● The exercise: Give the data below again exactly as written, without its pictures.

● Information shown:
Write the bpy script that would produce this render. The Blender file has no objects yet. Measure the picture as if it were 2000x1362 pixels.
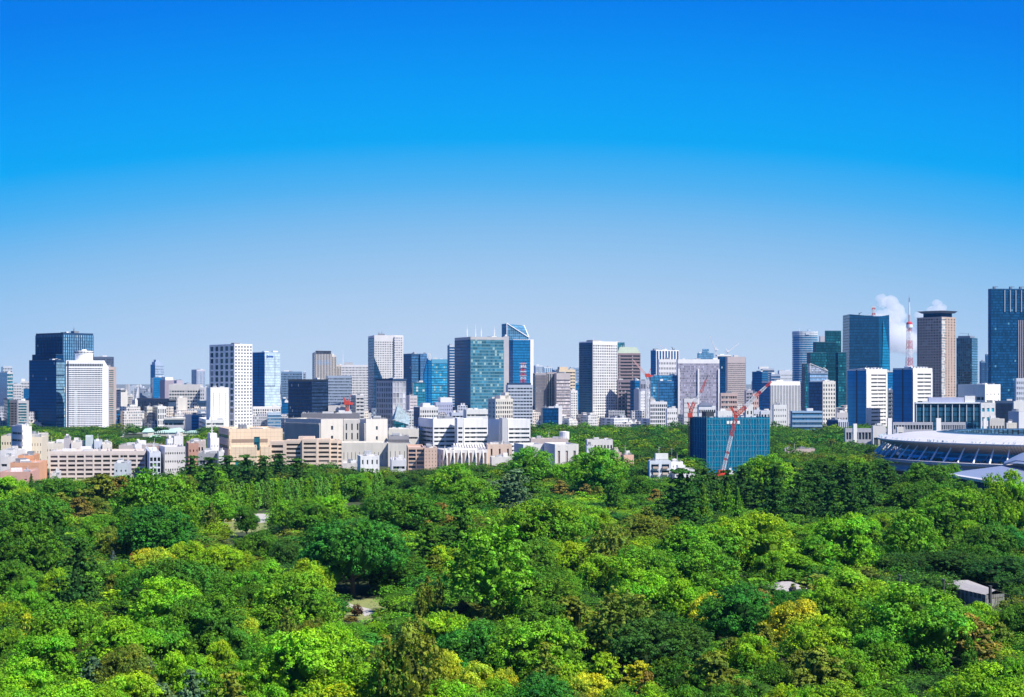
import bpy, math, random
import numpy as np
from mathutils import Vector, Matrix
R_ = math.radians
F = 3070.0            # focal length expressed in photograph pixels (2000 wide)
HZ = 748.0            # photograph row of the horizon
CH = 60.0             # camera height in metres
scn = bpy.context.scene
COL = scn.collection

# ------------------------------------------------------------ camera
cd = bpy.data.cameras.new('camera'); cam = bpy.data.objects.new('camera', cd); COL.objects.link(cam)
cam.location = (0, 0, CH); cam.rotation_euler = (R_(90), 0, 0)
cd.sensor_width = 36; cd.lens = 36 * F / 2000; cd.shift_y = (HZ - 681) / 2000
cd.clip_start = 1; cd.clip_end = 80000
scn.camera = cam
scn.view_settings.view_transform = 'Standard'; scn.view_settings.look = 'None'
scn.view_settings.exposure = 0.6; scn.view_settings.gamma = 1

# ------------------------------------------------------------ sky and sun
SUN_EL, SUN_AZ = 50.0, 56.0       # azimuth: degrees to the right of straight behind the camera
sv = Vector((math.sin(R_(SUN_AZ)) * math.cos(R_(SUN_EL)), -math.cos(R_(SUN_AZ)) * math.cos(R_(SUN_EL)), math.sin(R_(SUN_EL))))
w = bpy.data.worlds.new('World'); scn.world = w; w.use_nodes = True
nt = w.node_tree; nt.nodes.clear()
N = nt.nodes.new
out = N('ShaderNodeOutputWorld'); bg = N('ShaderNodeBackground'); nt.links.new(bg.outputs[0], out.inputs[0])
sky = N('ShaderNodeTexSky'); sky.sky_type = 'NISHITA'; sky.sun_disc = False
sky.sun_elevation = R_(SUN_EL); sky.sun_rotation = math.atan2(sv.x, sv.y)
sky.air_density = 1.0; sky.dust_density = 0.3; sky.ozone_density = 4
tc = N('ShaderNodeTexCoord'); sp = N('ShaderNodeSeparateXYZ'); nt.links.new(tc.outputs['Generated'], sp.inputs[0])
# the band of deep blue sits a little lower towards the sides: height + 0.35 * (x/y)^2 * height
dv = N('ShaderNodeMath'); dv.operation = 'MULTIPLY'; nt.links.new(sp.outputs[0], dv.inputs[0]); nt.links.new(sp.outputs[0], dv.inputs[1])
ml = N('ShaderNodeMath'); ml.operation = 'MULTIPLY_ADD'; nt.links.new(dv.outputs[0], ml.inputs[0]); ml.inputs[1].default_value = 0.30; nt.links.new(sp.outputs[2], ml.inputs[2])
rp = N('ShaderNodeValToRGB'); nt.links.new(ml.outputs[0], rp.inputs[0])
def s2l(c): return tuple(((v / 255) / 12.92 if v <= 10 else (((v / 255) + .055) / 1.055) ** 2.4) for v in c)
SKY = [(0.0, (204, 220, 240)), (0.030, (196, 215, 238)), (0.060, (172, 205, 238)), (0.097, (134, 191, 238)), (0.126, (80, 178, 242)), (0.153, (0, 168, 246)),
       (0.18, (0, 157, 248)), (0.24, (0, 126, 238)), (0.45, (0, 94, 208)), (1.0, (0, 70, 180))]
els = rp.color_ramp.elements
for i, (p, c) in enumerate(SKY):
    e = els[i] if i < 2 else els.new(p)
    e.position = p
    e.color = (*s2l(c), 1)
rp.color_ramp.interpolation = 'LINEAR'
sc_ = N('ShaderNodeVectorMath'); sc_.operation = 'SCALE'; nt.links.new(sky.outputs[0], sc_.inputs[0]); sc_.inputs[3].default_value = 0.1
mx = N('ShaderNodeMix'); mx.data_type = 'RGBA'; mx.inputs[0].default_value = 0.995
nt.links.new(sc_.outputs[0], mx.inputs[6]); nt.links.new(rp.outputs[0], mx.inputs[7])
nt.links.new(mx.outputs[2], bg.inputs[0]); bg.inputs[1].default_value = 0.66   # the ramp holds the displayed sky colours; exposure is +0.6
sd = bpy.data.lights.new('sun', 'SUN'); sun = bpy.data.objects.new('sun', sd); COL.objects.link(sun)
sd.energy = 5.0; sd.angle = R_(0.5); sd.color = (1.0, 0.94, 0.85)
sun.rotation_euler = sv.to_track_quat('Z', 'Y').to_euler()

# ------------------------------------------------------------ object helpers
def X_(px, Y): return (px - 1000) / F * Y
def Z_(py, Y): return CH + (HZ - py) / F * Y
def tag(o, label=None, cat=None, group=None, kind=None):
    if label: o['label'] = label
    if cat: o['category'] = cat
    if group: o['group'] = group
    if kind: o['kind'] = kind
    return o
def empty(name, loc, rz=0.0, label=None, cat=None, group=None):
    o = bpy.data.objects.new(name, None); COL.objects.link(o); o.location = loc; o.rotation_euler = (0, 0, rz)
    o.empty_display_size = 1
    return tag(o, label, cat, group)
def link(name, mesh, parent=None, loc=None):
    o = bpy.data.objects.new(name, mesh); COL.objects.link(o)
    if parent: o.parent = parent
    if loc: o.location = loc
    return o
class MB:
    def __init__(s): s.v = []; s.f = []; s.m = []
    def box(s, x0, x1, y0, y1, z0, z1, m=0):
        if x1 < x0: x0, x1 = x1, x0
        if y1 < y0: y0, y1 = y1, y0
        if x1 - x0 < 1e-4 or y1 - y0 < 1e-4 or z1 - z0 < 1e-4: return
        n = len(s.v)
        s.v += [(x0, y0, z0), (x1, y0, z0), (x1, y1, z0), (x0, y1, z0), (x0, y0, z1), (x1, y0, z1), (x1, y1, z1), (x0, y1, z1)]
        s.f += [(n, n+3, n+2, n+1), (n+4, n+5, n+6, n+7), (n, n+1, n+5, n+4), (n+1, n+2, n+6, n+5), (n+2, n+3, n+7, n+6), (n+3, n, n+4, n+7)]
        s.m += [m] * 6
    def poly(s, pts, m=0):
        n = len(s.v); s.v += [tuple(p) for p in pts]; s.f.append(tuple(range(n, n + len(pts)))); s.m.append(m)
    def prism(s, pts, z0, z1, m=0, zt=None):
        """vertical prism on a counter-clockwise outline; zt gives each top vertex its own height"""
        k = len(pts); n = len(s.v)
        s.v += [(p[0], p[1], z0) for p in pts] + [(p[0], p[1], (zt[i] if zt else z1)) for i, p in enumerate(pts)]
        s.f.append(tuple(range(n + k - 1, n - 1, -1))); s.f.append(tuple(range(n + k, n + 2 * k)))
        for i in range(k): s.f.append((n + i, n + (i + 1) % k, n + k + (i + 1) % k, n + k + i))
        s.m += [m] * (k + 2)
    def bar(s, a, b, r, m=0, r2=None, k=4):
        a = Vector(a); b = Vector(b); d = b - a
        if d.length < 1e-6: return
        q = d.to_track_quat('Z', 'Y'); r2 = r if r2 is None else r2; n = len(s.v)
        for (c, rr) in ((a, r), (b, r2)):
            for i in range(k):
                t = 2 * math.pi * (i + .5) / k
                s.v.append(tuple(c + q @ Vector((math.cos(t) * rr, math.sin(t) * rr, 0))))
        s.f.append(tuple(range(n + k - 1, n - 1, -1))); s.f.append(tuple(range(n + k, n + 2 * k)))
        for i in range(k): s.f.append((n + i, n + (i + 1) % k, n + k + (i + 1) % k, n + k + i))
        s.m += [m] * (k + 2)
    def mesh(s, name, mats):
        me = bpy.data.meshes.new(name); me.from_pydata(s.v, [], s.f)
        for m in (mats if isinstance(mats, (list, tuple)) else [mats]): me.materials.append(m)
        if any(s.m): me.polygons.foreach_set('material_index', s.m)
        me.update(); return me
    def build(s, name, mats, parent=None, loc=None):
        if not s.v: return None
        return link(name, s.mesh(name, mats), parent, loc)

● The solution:
Write the bpy script that would produce this render. The Blender file has no objects yet. Measure the picture as if it were 2000x1362 pixels.
import bpy, math, random
import numpy as np
from mathutils import Vector, Matrix
R_ = math.radians
F = 3070.0            # focal length expressed in photograph pixels (2000 wide)
HZ = 748.0            # photograph row of the horizon
CH = 60.0             # camera height in metres
scn = bpy.context.scene
COL = scn.collection

# ------------------------------------------------------------ camera
cd = bpy.data.cameras.new('camera'); cam = bpy.data.objects.new('camera', cd); COL.objects.link(cam)
cam.location = (0, 0, CH); cam.rotation_euler = (R_(90), 0, 0)
cd.sensor_width = 36; cd.lens = 36 * F / 2000; cd.shift_y = (HZ - 681) / 2000
cd.clip_start = 1; cd.clip_end = 80000
scn.camera = cam
scn.view_settings.view_transform = 'Standard'; scn.view_settings.look = 'None'
scn.view_settings.exposure = 0.6; scn.view_settings.gamma = 1

# ------------------------------------------------------------ sky and sun
SUN_EL, SUN_AZ = 50.0, 56.0       # azimuth: degrees to the right of straight behind the camera
sv = Vector((math.sin(R_(SUN_AZ)) * math.cos(R_(SUN_EL)), -math.cos(R_(SUN_AZ)) * math.cos(R_(SUN_EL)), math.sin(R_(SUN_EL))))
w = bpy.data.worlds.new('World'); scn.world = w; w.use_nodes = True
nt = w.node_tree; nt.nodes.clear()
N = nt.nodes.new
out = N('ShaderNodeOutputWorld'); bg = N('ShaderNodeBackground'); nt.links.new(bg.outputs[0], out.inputs[0])
sky = N('ShaderNodeTexSky'); sky.sky_type = 'NISHITA'; sky.sun_disc = False
sky.sun_elevation = R_(SUN_EL); sky.sun_rotation = math.atan2(sv.x, sv.y)
sky.air_density = 1.0; sky.dust_density = 0.3; sky.ozone_density = 4
tc = N('ShaderNodeTexCoord'); sp = N('ShaderNodeSeparateXYZ'); nt.links.new(tc.outputs['Generated'], sp.inputs[0])
# the band of deep blue sits a little lower towards the sides: height + 0.35 * (x/y)^2 * height
dv = N('ShaderNodeMath'); dv.operation = 'MULTIPLY'; nt.links.new(sp.outputs[0], dv.inputs[0]); nt.links.new(sp.outputs[0], dv.inputs[1])
ml = N('ShaderNodeMath'); ml.operation = 'MULTIPLY_ADD'; nt.links.new(dv.outputs[0], ml.inputs[0]); ml.inputs[1].default_value = 0.30; nt.links.new(sp.outputs[2], ml.inputs[2])
rp = N('ShaderNodeValToRGB'); nt.links.new(ml.outputs[0], rp.inputs[0])
def s2l(c): return tuple(((v / 255) / 12.92 if v <= 10 else (((v / 255) + .055) / 1.055) ** 2.4) for v in c)
SKY = [(0.0, (204, 220, 240)), (0.030, (196, 215, 238)), (0.060, (172, 205, 238)), (0.097, (134, 191, 238)), (0.126, (80, 178, 242)), (0.153, (0, 168, 246)),
       (0.18, (0, 157, 248)), (0.24, (0, 126, 238)), (0.45, (0, 94, 208)), (1.0, (0, 70, 180))]
els = rp.color_ramp.elements
for i, (p, c) in enumerate(SKY):
    e = els[i] if i < 2 else els.new(p)
    e.position = p
    e.color = (*s2l(c), 1)
rp.color_ramp.interpolation = 'LINEAR'
sc_ = N('ShaderNodeVectorMath'); sc_.operation = 'SCALE'; nt.links.new(sky.outputs[0], sc_.inputs[0]); sc_.inputs[3].default_value = 0.1
mx = N('ShaderNodeMix'); mx.data_type = 'RGBA'; mx.inputs[0].default_value = 0.995
nt.links.new(sc_.outputs[0], mx.inputs[6]); nt.links.new(rp.outputs[0], mx.inputs[7])
nt.links.new(mx.outputs[2], bg.inputs[0]); bg.inputs[1].default_value = 0.66   # the ramp holds the displayed sky colours; exposure is +0.6
sd = bpy.data.lights.new('sun', 'SUN'); sun = bpy.data.objects.new('sun', sd); COL.objects.link(sun)
sd.energy = 5.0; sd.angle = R_(0.5); sd.color = (1.0, 0.94, 0.85)
sun.rotation_euler = sv.to_track_quat('Z', 'Y').to_euler()

# ------------------------------------------------------------ object helpers
def X_(px, Y): return (px - 1000) / F * Y
def Z_(py, Y): return CH + (HZ - py) / F * Y
def tag(o, label=None, cat=None, group=None, kind=None):
    if label: o['label'] = label
    if cat: o['category'] = cat
    if group: o['group'] = group
    if kind: o['kind'] = kind
    return o
def empty(name, loc, rz=0.0, label=None, cat=None, group=None):
    o = bpy.data.objects.new(name, None); COL.objects.link(o); o.location = loc; o.rotation_euler = (0, 0, rz)
    o.empty_display_size = 1
    return tag(o, label, cat, group)
def link(name, mesh, parent=None, loc=None):
    o = bpy.data.objects.new(name, mesh); COL.objects.link(o)
    if parent: o.parent = parent
    if loc: o.location = loc
    return o
class MB:
    def __init__(s): s.v = []; s.f = []; s.m = []
    def box(s, x0, x1, y0, y1, z0, z1, m=0):
        if x1 < x0: x0, x1 = x1, x0
        if y1 < y0: y0, y1 = y1, y0
        if x1 - x0 < 1e-4 or y1 - y0 < 1e-4 or z1 - z0 < 1e-4: return
        n = len(s.v)
        s.v += [(x0, y0, z0), (x1, y0, z0), (x1, y1, z0), (x0, y1, z0), (x0, y0, z1), (x1, y0, z1), (x1, y1, z1), (x0, y1, z1)]
        s.f += [(n, n+3, n+2, n+1), (n+4, n+5, n+6, n+7), (n, n+1, n+5, n+4), (n+1, n+2, n+6, n+5), (n+2, n+3, n+7, n+6), (n+3, n, n+4, n+7)]
        s.m += [m] * 6
    def poly(s, pts, m=0):
        n = len(s.v); s.v += [tuple(p) for p in pts]; s.f.append(tuple(range(n, n + len(pts)))); s.m.append(m)
    def prism(s, pts, z0, z1, m=0, zt=None):
        """vertical prism on a counter-clockwise outline; zt gives each top vertex its own height"""
        k = len(pts); n = len(s.v)
        s.v += [(p[0], p[1], z0) for p in pts] + [(p[0], p[1], (zt[i] if zt else z1)) for i, p in enumerate(pts)]
        s.f.append(tuple(range(n + k - 1, n - 1, -1))); s.f.append(tuple(range(n + k, n + 2 * k)))
        for i in range(k): s.f.append((n + i, n + (i + 1) % k, n + k + (i + 1) % k, n + k + i))
        s.m += [m] * (k + 2)
    def bar(s, a, b, r, m=0, r2=None, k=4):
        a = Vector(a); b = Vector(b); d = b - a
        if d.length < 1e-6: return
        q = d.to_track_quat('Z', 'Y'); r2 = r if r2 is None else r2; n = len(s.v)
        for (c, rr) in ((a, r), (b, r2)):
            for i in range(k):
                t = 2 * math.pi * (i + .5) / k
                s.v.append(tuple(c + q @ Vector((math.cos(t) * rr, math.sin(t) * rr, 0))))
        s.f.append(tuple(range(n + k - 1, n - 1, -1))); s.f.append(tuple(range(n + k, n + 2 * k)))
        for i in range(k): s.f.append((n + i, n + (i + 1) % k, n + k + (i + 1) % k, n + k + i))
        s.m += [m] * (k + 2)
    def mesh(s, name, mats):
        me = bpy.data.meshes.new(name); me.from_pydata(s.v, [], s.f)
        for m in (mats if isinstance(mats, (list, tuple)) else [mats]): me.materials.append(m)
        if any(s.m): me.polygons.foreach_set('material_index', s.m)
        me.update(); return me
    def build(s, name, mats, parent=None, loc=None):
        if not s.v: return None
        return link(name, s.mesh(name, mats), parent, loc)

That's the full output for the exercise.